The Avengers and its box office records

It's important to remember that, before "The Avengers," the largest Marvel Cinematic Universe worldwide was the $621 million haul of "Iron Man 2." Of the first five entries in this saga, only two managed to exceed $460 million globally. The MCU had been successful but had never shattered all box office records like "The Avengers" would end up doing. The financial strength of this project was apparent by the end of its North American opening weekend. Over three days, "The Avengers" amassed $207.4 million in that territory, per The Hollywood Reporter. Not only was that the biggest domestic bow ever, but this was also the first time in history that a movie exceeded $200 million in three days in this country.

"The Avengers" wasn't one of those box office performers that plummeted after its opening weekend, though. It held well enough in its second North American weekend to become the first title to gross over $100 million in its second frame of domestic release, according to Box Office Mojo.
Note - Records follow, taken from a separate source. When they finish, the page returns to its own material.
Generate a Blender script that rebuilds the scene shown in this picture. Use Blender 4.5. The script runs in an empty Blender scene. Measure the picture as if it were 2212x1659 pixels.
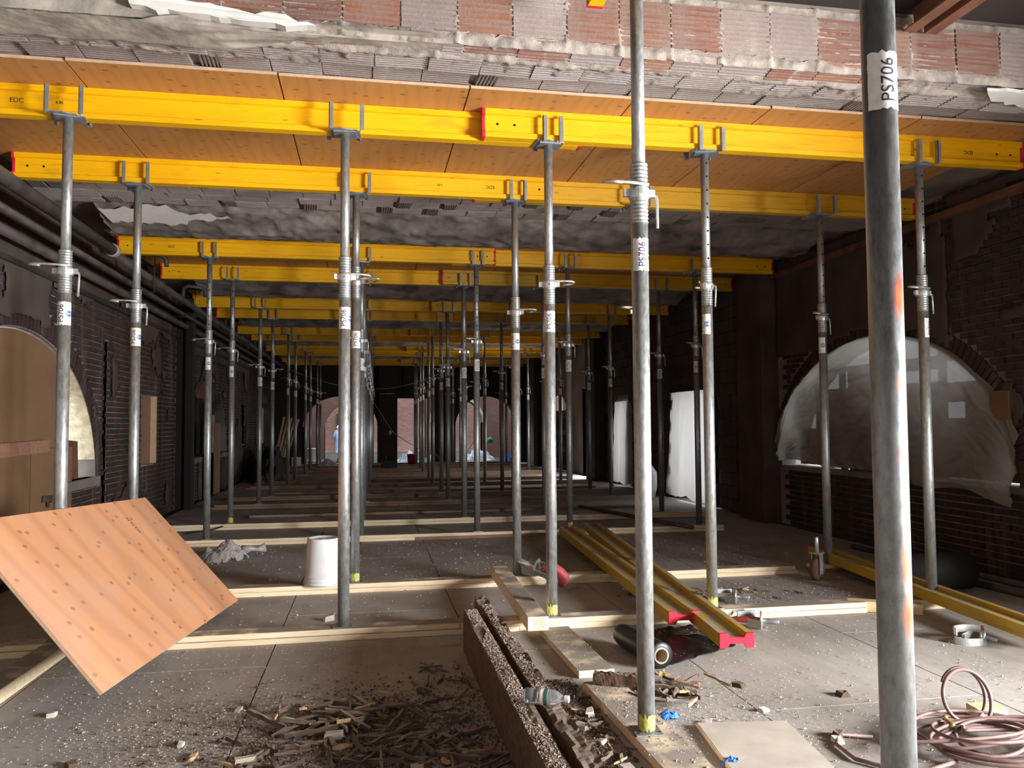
import bpy, bmesh, math, random
from math import sin, cos, pi, radians, atan2, sqrt, hypot
from mathutils import Vector, Matrix, noise as NZ
random.seed(7); NZ.seed_set(3)
R = random.Random(11)
S = bpy.context.scene; COL = S.collection
# ------------------------------------------------------------------ camera
cd = bpy.data.cameras.new('camera'); cam = bpy.data.objects.new('camera', cd); COL.objects.link(cam); S.camera = cam
cd.sensor_width = 36.0; cd.lens = 36.0 * 1725.14 / 2212; cd.clip_start = .05; cd.clip_end = 400
yw, pt, rl = radians(10.1776), radians(2.77256), radians(-.35808)
fwd = Vector((sin(yw)*cos(pt), cos(yw)*cos(pt), sin(pt))); rgt = Vector((cos(yw), -sin(yw), 0)); upv = rgt.cross(fwd)
r2 = cos(rl)*rgt + sin(rl)*upv; u2 = -sin(rl)*rgt + cos(rl)*upv
cam.matrix_world = Matrix(((r2.x, u2.x, -fwd.x, 0), (r2.y, u2.y, -fwd.y, 0), (r2.z, u2.z, -fwd.z, 1.40), (0, 0, 0, 1)))
# ------------------------------------------------------------------ world, lights, exposure
S.view_settings.view_transform = 'Standard'; S.view_settings.look = 'None'; S.view_settings.gamma = 1
S.view_settings.use_curve_mapping = False; S.view_settings.exposure = 0.14
w = bpy.data.worlds.new('overcast_sky'); S.world = w; w.use_nodes = True
w.node_tree.nodes['Background'].inputs[0].default_value = (.80, .90, 1, 1); w.node_tree.nodes['Background'].inputs[1].default_value = 3.2
def area(name, loc, d, sx, sy, power, col=(1, 1, 1)):
    l = bpy.data.lights.new(name, 'AREA'); l.shape = 'RECTANGLE'; l.size = sx; l.size_y = sy; l.energy = power; l.color = col
    o = bpy.data.objects.new(name, l); COL.objects.link(o); o.location = loc
    o.rotation_euler = Vector(d).to_track_quat('-Z', 'Y').to_euler(); return o
area('daylight_right_window', (6.9, -.35, 1.7), (-1, .2, -.0), 3.2, 2.6, 3500, (1, .99, .975))
area('rear_fill_light', (1.2, -3.8, 1.9), (0, 1, .05), 3.4, 2.2, 36, (1, .97, .94))  # added fill behind the camera; the rear wall has no opening
area('daylight_side_opening', (5.7, 19.9, 1.1), (-1, 0, -.15), .9, 1.7, 60, (1, .97, .93))
area('daylight_courtyard', (1, 36, 9), (0, .12, -1), 12, 9, 420, (.93, .97, 1))
# ------------------------------------------------------------------ materials
def nt(name):
    m = bpy.data.materials.new(name); m.use_nodes = True; t = m.node_tree; return m, t, t.nodes['Principled BSDF']
def N(t, typ, ins=None, **kw):
    n = t.nodes.new(typ)
    for k, v in kw.items(): setattr(n, k, v)
    for k, v in (ins or {}).items():
        if isinstance(v, bpy.types.NodeSocket): t.links.new(v, n.inputs[k])
        else: n.inputs[k].default_value = v
    return n
def c4(c): return (c[0], c[1], c[2], 1)
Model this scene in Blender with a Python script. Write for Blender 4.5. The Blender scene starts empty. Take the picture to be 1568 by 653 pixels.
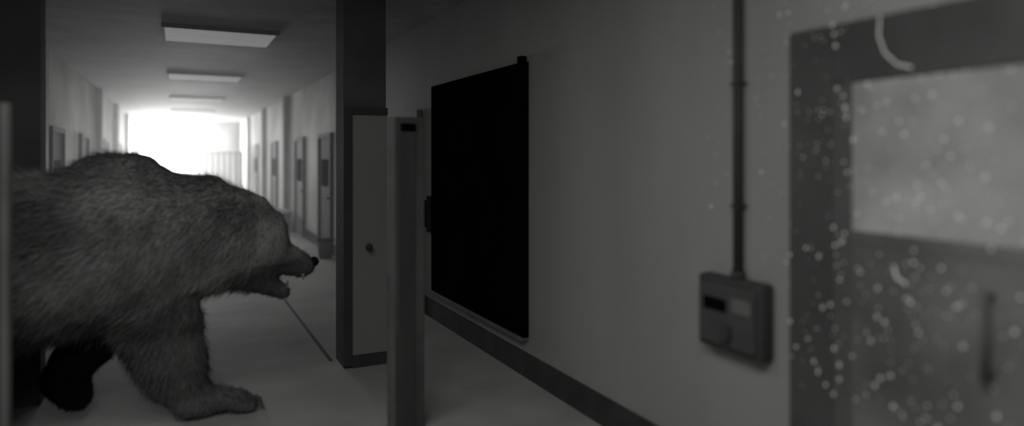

Its incredible financial success also occurred in international territories, with The Hollywood Reporter revealing that "The Avengers" proved lucrative enough overseas to score $1.3 billion worldwide by early June 2012. At this point, it became the third-biggest movie ever globally at the time and the biggest film ever globally that wasn't directed by James Cameron. Its eventual $1.5 billion worldwide haul was more than twice times the global gross of "Iron Man 2" from just two years earlier, a testament to the box office prowess of "The Avengers."